* Work to complete
Please copy the lines below exactly, from the first one through the line showing "tag(o, lab, 'pipe', 'pipes".

===============

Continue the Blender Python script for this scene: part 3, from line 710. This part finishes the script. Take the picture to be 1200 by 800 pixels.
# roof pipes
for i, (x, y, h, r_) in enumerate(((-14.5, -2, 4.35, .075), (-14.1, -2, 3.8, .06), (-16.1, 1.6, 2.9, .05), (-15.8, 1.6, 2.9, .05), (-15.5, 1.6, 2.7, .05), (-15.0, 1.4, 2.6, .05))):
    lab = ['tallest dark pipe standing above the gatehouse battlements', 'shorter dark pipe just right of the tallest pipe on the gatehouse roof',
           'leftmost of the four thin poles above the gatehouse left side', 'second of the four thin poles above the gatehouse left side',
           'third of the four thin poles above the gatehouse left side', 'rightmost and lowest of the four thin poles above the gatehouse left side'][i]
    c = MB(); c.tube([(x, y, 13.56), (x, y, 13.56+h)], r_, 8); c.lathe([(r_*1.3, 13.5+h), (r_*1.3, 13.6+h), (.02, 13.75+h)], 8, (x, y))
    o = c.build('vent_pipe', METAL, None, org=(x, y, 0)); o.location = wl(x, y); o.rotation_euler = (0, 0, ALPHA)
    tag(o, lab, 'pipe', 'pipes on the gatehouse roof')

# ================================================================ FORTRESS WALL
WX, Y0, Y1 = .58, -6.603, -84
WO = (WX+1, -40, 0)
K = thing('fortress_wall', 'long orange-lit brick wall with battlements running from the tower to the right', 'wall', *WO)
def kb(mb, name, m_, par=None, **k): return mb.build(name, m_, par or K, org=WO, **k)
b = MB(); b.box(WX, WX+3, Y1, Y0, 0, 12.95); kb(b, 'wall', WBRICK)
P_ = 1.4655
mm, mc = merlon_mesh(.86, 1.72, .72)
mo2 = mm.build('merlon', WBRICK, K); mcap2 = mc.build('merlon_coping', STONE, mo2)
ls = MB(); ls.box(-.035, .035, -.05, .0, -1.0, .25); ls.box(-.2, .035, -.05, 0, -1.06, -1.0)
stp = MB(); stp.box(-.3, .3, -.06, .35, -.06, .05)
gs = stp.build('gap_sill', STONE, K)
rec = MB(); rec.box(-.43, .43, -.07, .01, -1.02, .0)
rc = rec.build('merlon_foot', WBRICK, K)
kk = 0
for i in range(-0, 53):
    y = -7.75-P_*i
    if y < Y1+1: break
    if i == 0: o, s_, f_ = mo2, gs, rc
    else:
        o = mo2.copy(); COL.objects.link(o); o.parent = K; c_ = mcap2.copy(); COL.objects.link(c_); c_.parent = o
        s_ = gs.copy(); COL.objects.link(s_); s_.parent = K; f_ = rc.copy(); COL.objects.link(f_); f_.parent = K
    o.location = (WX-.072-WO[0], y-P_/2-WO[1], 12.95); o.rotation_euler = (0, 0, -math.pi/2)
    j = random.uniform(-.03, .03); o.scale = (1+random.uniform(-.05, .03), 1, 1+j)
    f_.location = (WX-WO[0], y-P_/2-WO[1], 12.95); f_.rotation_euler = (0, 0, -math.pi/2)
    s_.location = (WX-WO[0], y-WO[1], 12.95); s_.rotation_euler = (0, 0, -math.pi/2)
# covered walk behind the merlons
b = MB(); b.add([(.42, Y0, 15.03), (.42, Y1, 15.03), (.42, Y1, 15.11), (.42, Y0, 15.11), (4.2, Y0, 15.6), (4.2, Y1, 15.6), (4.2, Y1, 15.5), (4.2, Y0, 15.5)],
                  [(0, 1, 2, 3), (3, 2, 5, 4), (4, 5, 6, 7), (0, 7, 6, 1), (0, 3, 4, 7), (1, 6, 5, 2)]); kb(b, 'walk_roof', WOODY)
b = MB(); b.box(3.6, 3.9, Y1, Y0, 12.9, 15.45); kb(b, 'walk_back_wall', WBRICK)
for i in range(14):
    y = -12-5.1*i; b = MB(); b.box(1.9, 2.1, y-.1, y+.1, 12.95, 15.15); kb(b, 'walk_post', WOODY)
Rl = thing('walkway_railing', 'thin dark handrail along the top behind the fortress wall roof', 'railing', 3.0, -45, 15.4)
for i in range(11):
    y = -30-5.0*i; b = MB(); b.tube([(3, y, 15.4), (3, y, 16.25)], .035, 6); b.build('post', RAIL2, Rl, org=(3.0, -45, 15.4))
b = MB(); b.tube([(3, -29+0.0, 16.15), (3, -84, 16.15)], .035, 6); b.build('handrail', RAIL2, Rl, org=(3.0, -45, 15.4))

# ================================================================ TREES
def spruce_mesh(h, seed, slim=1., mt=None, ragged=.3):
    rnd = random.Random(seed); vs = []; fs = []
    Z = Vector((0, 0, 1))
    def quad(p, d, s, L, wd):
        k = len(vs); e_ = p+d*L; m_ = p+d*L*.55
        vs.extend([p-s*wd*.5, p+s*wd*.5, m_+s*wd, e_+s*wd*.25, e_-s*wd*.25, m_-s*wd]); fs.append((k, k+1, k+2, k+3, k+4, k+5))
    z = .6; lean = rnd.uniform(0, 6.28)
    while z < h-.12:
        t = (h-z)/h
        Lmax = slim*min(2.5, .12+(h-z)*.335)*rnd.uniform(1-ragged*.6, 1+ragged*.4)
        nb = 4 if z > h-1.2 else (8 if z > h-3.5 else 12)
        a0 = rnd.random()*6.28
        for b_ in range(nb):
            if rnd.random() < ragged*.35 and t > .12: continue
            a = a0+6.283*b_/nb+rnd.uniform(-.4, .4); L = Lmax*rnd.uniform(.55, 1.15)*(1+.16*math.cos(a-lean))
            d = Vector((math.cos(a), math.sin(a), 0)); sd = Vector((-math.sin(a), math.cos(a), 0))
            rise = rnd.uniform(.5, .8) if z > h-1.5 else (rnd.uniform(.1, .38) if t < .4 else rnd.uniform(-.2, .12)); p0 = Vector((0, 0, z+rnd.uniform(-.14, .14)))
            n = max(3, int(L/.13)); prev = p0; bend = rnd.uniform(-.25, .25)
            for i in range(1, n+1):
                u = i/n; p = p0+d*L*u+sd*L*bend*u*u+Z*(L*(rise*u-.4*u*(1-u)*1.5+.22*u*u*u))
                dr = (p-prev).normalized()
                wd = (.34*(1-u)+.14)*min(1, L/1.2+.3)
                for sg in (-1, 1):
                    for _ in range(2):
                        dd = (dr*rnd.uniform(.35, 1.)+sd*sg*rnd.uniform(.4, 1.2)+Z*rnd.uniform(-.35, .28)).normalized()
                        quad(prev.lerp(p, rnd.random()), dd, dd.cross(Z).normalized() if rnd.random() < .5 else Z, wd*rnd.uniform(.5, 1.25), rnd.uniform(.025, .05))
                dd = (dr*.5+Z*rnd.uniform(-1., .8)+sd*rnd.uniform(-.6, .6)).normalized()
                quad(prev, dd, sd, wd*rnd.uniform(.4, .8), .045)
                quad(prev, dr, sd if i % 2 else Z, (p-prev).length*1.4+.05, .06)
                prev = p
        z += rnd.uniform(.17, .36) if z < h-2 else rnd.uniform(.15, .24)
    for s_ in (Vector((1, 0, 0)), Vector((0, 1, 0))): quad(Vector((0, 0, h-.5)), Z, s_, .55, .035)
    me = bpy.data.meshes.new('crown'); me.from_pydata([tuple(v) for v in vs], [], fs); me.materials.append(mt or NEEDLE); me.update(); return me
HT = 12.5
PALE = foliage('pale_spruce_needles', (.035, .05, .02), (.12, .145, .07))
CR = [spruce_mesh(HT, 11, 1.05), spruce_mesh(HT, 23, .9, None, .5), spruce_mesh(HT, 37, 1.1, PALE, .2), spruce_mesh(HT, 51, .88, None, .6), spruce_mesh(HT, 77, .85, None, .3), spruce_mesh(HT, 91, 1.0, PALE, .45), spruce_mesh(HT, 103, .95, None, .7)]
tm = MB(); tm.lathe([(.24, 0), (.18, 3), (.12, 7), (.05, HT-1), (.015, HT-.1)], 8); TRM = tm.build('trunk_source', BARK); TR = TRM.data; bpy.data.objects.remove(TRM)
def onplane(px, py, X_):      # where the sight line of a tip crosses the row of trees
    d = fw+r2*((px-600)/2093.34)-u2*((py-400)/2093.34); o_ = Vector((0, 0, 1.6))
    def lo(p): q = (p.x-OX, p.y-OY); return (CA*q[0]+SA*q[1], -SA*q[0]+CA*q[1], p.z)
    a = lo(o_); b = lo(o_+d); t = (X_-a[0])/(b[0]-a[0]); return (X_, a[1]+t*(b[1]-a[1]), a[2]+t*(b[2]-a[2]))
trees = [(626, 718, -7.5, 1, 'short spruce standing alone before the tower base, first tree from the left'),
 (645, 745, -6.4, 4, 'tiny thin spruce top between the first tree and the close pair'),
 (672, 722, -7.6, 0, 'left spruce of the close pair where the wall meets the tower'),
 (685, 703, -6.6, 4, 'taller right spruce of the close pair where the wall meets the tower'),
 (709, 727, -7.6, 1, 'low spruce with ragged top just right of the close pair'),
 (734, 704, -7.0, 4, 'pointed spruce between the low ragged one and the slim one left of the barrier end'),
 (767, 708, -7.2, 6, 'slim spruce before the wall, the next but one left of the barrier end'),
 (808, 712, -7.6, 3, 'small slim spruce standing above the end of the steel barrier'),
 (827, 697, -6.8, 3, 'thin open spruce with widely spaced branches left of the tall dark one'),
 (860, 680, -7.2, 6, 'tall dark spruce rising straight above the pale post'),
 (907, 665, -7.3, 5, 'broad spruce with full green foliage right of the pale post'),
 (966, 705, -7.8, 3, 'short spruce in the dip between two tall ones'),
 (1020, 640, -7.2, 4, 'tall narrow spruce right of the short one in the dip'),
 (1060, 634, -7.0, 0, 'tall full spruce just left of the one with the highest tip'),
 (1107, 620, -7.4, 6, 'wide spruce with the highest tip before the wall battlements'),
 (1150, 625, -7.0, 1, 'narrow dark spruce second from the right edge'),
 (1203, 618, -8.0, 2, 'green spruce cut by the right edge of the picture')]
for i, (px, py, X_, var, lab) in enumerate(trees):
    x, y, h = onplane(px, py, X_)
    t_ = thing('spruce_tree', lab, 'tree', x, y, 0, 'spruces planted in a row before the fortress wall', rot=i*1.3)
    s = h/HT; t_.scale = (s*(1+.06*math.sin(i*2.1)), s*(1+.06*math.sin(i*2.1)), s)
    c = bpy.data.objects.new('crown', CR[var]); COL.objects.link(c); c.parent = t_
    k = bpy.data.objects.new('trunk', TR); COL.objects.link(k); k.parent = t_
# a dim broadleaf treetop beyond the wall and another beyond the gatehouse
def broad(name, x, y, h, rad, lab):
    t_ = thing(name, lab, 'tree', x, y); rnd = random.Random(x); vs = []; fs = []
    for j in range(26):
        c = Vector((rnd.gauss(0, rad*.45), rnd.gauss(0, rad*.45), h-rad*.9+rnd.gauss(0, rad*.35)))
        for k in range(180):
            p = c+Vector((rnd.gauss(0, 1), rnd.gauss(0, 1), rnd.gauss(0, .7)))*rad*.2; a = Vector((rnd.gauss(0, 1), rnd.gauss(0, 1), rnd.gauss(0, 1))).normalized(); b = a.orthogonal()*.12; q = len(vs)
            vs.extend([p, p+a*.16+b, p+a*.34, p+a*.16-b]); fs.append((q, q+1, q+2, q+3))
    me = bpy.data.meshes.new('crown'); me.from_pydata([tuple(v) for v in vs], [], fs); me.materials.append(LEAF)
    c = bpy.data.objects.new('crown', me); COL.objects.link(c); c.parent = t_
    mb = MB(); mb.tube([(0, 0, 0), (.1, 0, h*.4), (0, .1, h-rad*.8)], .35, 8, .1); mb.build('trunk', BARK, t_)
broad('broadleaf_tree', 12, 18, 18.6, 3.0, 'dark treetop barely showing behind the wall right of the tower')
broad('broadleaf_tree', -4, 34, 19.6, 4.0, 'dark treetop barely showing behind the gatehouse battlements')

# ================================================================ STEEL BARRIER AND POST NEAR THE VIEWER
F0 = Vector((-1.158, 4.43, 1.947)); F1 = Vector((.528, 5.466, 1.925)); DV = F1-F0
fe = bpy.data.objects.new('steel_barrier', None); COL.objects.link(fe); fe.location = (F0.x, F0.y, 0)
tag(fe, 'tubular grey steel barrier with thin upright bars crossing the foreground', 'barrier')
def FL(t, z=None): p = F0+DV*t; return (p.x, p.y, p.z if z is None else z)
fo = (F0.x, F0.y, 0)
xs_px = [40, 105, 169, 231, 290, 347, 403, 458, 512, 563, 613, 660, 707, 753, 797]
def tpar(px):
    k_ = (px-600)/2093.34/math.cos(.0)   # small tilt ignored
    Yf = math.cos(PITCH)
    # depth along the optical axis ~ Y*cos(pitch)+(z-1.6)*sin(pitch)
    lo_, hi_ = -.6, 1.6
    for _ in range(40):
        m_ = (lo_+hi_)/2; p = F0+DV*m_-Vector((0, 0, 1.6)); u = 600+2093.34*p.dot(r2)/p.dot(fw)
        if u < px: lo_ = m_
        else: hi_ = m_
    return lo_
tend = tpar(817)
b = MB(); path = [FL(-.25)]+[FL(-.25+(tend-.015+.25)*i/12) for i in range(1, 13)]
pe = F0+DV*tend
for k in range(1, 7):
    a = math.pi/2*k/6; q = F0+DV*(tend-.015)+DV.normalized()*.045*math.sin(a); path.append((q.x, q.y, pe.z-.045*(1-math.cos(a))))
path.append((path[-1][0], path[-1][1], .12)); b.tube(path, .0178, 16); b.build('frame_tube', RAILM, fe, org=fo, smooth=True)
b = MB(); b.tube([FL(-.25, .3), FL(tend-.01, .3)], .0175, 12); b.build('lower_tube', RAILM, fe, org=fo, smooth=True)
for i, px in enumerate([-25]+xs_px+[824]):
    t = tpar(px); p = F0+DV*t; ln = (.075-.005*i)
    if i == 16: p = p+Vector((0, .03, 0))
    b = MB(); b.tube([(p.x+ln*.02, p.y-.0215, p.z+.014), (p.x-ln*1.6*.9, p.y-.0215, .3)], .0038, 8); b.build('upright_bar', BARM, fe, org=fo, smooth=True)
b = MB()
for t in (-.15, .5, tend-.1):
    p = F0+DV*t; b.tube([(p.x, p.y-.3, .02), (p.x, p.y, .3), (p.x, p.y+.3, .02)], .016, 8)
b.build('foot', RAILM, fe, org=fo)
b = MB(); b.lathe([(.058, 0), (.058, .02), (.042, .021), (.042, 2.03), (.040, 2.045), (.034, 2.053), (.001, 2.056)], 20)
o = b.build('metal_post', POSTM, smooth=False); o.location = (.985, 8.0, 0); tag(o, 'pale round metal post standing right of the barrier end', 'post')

===============

* Answer to this problem
Continue the Blender Python script for this scene: part 3, from line 710. This part finishes the script. Take the picture to be 1200 by 800 pixels.
# roof pipes
for i, (x, y, h, r_) in enumerate(((-14.5, -2, 4.35, .075), (-14.1, -2, 3.8, .06), (-16.1, 1.6, 2.9, .05), (-15.8, 1.6, 2.9, .05), (-15.5, 1.6, 2.7, .05), (-15.0, 1.4, 2.6, .05))):
    lab = ['tallest dark pipe standing above the gatehouse battlements', 'shorter dark pipe just right of the tallest pipe on the gatehouse roof',
           'leftmost of the four thin poles above the gatehouse left side', 'second of the four thin poles above the gatehouse left side',
           'third of the four thin poles above the gatehouse left side', 'rightmost and lowest of the four thin poles above the gatehouse left side'][i]
    c = MB(); c.tube([(x, y, 13.56), (x, y, 13.56+h)], r_, 8); c.lathe([(r_*1.3, 13.5+h), (r_*1.3, 13.6+h), (.02, 13.75+h)], 8, (x, y))
    o = c.build('vent_pipe', METAL, None, org=(x, y, 0)); o.location = wl(x, y); o.rotation_euler = (0, 0, ALPHA)
    tag(o, lab, 'pipe', 'pipes on the gatehouse roof')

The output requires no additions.